AG Balderas says 15-year-old’s death in APD SWAT standoff was avoidable

ALBUQUERQUE, N.M. — New Mexico’s attorney general issued a letter Friday to the Albuquerque Police Department, calling the death of a 15-year-old boy during a SWAT standoff “avoidable.”

Attorney General Hector Balderas’ office assessed how law enforcement actions may have led to Brett Rosenau’s death during a standoff in early July.

Police sought Qiaunt Kelley, who was wanted by police for a probation violation but then allegedly ran inside of a home when police approached him. Rosenau also ran inside and after several hours of Kelley barricading himself inside, an officer threw a canister inside. It’s believed that this set the home on fire.

Kelley escaped and was arrested. However, Rosenau was later found under a bed, dead of smoke inhalation and burns.

The letter stated the AG’s office reviewed the facts and circumstances of the event and consulted with law enforcement and use-of-force experts to form their conclusion.

The office alleged it was “unclear from the incident reports” why APD officers didn’t apprehend Kelley when he was in the backyard where officers and BCSO deputies were. The letter states “an intervention was possible at that time” to where they could’ve used non-lethal force to apprehend Kelley before he ran back inside and barricaded himself. The office believes this could’ve prevented the use of the canister and the subsequent deadly fire.

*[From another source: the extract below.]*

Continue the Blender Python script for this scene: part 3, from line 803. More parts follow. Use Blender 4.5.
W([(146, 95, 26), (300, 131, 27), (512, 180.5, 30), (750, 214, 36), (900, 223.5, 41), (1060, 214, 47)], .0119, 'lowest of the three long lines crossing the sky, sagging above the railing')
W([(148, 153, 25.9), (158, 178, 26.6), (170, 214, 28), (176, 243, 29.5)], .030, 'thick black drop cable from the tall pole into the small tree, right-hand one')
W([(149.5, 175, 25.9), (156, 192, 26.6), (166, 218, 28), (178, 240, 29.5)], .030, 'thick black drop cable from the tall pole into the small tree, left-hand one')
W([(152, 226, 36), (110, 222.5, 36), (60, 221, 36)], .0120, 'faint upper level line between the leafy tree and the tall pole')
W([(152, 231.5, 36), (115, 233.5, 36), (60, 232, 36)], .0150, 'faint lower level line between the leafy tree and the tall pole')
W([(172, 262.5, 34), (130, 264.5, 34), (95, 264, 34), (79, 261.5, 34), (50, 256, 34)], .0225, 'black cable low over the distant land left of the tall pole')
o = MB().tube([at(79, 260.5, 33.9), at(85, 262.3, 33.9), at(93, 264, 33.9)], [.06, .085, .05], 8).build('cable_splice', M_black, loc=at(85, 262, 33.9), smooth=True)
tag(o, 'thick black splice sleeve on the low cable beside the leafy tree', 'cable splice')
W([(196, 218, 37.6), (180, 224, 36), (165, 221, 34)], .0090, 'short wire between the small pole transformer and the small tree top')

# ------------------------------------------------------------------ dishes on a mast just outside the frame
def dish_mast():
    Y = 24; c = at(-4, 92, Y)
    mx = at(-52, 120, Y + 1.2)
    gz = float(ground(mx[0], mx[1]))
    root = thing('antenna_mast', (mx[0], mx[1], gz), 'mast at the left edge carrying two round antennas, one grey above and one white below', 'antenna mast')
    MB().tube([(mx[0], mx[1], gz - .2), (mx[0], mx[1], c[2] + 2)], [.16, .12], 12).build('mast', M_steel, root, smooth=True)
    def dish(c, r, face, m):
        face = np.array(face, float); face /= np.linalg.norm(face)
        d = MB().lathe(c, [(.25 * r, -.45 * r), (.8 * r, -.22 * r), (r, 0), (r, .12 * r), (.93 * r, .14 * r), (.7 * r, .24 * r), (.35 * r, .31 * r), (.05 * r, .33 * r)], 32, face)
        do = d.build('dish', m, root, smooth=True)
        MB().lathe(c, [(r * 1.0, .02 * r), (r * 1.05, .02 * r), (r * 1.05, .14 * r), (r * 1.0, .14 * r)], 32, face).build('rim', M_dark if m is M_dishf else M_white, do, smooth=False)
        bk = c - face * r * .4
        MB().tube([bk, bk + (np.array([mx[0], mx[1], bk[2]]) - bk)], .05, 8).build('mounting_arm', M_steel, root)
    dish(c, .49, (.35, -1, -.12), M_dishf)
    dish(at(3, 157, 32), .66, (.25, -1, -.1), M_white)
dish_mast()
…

The office noted the canister, they say APD used, was compliant with DOJ standards. However, they said prior action would’ve negated the need to use the device in the first place.

The attorney general’s office concluded the letter by encouraging Chief Medina to work with his department, the Department of Justice and “both state and local stakeholders” to make sure APD has all of the procedures, training and resources needed to protect the community and abide by the DOJ agreement.

In a statement, New Mexico Attorney General Hector Balderas said:

“The unfortunate death of 15-year-old Brett Rosenau was avoidable, and it appears that less-lethal tactics to detain the suspect earlier would have mitigated fatal risks. I am requesting APD Chief Harold Medina and Bernalillo County Sheriff-elect John Allen work together to evaluate safe and effective non-lethal force options during felony apprehensions in order to enhance safety in our community.”

Medina said in July the munitions used had “been used by the Albuquerque Police Department for decades.” However, in August, APD said the canister was thrown into the home by a Bernalillo County deputy.

APD released a video showing a robot trying to remove the canister once smoke was seen coming from the home. In the video, however, the robot dropped the canister and the house erupted into flames and the fire that killed Rosenau.

Police also accused Rosenau of shooting a man in the neck less than a week before the fire and said he would’ve been charged by police had he survived.

In October, an official autopsy report found the official cause of Rosenau’s death was smoke inhalation and burn injuries.